Friday, August 16, 2013

Jack Hodgins Writing BC

I picked up a book by Jack Hodgins yesterday -- The Invention of the World --  and I am so impressed with his writing style. The man's a genius ... maestro of a gritty symphony ... the kind of writer that merges myth and reality by nailing truth and detail effortlessly ...  the kind of writer I aspire to be. I love it when I find a book like this. It's the kind of book you read out loud to yourself late into the night--in voices, in accents, in melodic whispers. And thank god, the man's prolific, cause when you find one book you like by a particular writer, you always crave more.

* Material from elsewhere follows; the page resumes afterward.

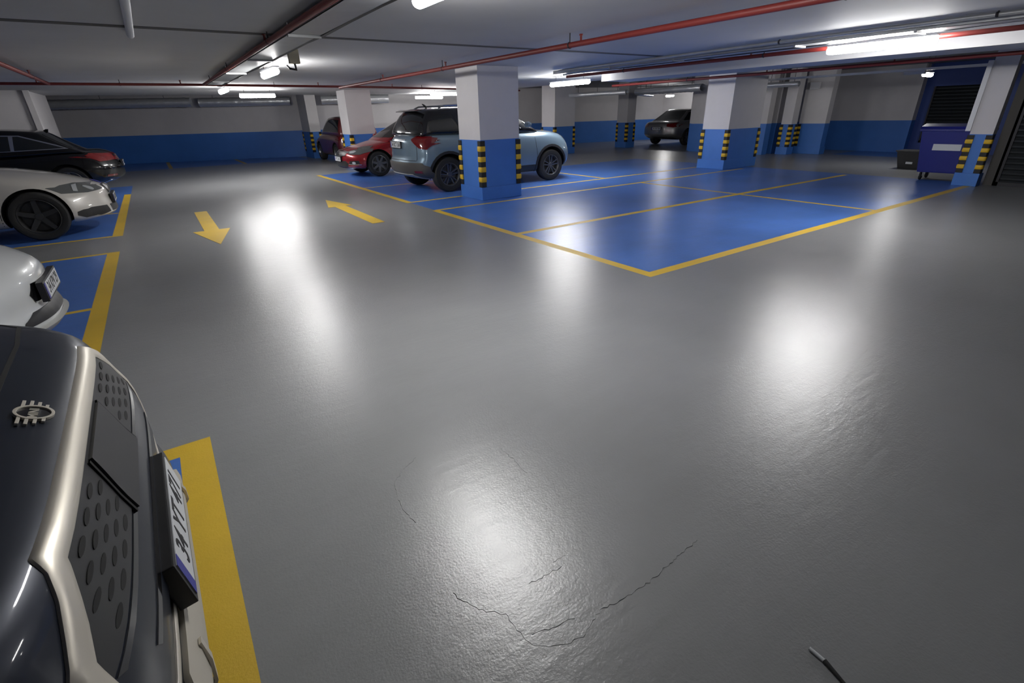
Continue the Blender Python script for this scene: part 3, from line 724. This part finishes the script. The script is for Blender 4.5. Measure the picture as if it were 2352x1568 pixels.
c.patch('grille_strip', [(-.46, .64), (-.2, .675), (.2, .675), (.46, .64), (.46, .655), (.2, .69), (-.2, .69), (-.46, .655)], 'x+', 'chrome', off=.014)
c.patch('grille_strip', [(-.42, .565), (-.25, .535), (.25, .535), (.42, .565), (.42, .578), (.25, .55), (-.25, .55), (-.42, .578)], 'x+', 'chrome', off=.014)
c.patch('badge', [(0, .66), (.055, .61), (0, .56), (-.055, .61)], 'x+', 'chrome', off=.028, th=.015, step=.03)
c.patch('lower_intake', [(-.5, .36), (-.42, .43), (.42, .43), (.5, .36), (.45, .27), (-.45, .27)], 'x+', 'black_plastic', off=.006)
c.patch('lower_lip', [(-.62, .22), (-.6, .25), (.6, .25), (.62, .22)], 'x+', 'chrome', off=.012)
c.plate(.012, 0, .475, '34 TZ 6015')
c.seam([(-.55, .80), (-.5, .76), (0, .72), (.5, .76), (.55, .80)], 'x+', .01) if False else None
c.wheels(rim='rim', spokes=7, rr=.70)
c.place(4.2, 14.72, PI)

# dark maroon car between the left columns, tail towards the aisle
paint('maroon', (.10, .010, .012), 0, .35)
c = Car('hatchback_car', 'very dark maroon car, tail glimpsed between the two left columns', 'car', 3.6, 1.62,
    top=[(-3.6, .98), (-1.5, 1.0), (-1.0, .98), (-.5, .90), (0, .78)], bot=[(-3.6, .32), (-3.3, .24), (-.4, .2), (0, .26)],
    front=[(.15, -.08), (.3, 0), (.6, 0), (1, -.1)], rear=[(.2, -3.55), (.5, -3.6), (1, -3.56)], wb=2.15, fo=.8, wr=.32, paint='maroon', bow=(.25, .16),
    roof=dict(bf=-.9, br=-3.55, z=[(-3.7, 1.50), (-2.5, 1.58), (-1.8, 1.55)], fp=[(0, -.85), (1, -1.6)], rp=[(0, -3.55), (1, -3.38)], wb=.75, wt=.58))
c.patch('rear_glass', [(-.60, 1.06), (-.51, 1.46), (.51, 1.46), (.60, 1.06)], 'x-', 'glass', on='g')
for sg, sd in ((-1, 'y-'), (1, 'y+')):
    c.patch('tail_lamp', [(sg*.62, .78), (sg*.60, .96), (sg*.80, .96), (sg*.80, .78)], 'x-', 'tail_red', off=.01)
    c.patch('side_glass', [(-3.3, 1.04), (-3.2, 1.44), (-1.8, 1.48), (-1.2, 1.04)], sd, 'glass', on='g')
c.patch('lower_bumper', [(-.7, .32), (-.7, .44), (.7, .44), (.7, .32)], 'x-', 'black_plastic', off=.01)
c.plate(-3.60, 0, .72, '34 DS 552', front=False)
c.wheels(spokes=5)
c.place(6.33, 22.5, PI/2)

# far silver sedan seen from behind
paint('silver', (.23, .23, .235), .5, .35)
c = Car('sedan_car', 'silver sedan seen from behind in the shadowed far corner', 'car', 4.6, 1.95,
    top=[(-4.6, .98), (-4.3, 1.02), (-3.9, 1.02), (-3, .98), (-1.5, .95), (-.8, .86), (0, .70)], bot=[(-4.6, .38), (-4, .24), (-.5, .22), (0, .26)],
    front=[(.2, -.05), (.5, 0), (.9, -.12)], rear=[(.2, -4.5), (.5, -4.6), (.8, -4.58), (1.05, -4.50)], wb=2.7, fo=.85, wr=.33, paint='silver', bow=(.3, .25), r=.11, taperr=.05,
    roof=dict(bf=-1.2, br=-4.2, z=[(-4.0, 1.38), (-3.2, 1.50), (-2.5, 1.53), (-1.9, 1.5)], fp=[(0, -1.1), (1, -2.1)], rp=[(0, -4.25), (1, -3.35)], wb=.84, wt=.64))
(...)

Frontier BC is jam-packed with colourful characters, real and imagined--who else would settle in a place thick with fog and trees and rocks and water, and not much else?--characters whose stories merged and intersected with the First Peoples and created this province. People came here searching for things: for utopia, or fast cash, for freedom, or land and power, or sometimes just plain love.  For example, meet an old woman who travels round Vancouver Island entering and winning nail-driving competitions:


"Madwoman Thomas was no less conspicuous than her rig. A tiny, round old woman with floating hair like a handful of white cloud, she kept her dainty feet in fur-trimmed rubbers and left her muscled arms exposed in sleeveless dresses all year round...She spent her time riding from place to place all over the island, standing up at the front of that donkey-pulled manure spreader while the rusted row of spreading-teeth turned constantly at the back end, stirring up nothing but air (14-15)".


Jack Hodgins taught writing at UVic until he retired and still occasionally gives writing workshops, but the thing about it is this: everything he's written teaches you something. All you really have to do is read.











1 comment:

linnea said...

I read one of his books in university; 'twas quite helpful. I think it was called A Passion for Narrative. Still have it if you want to borrow it when you return.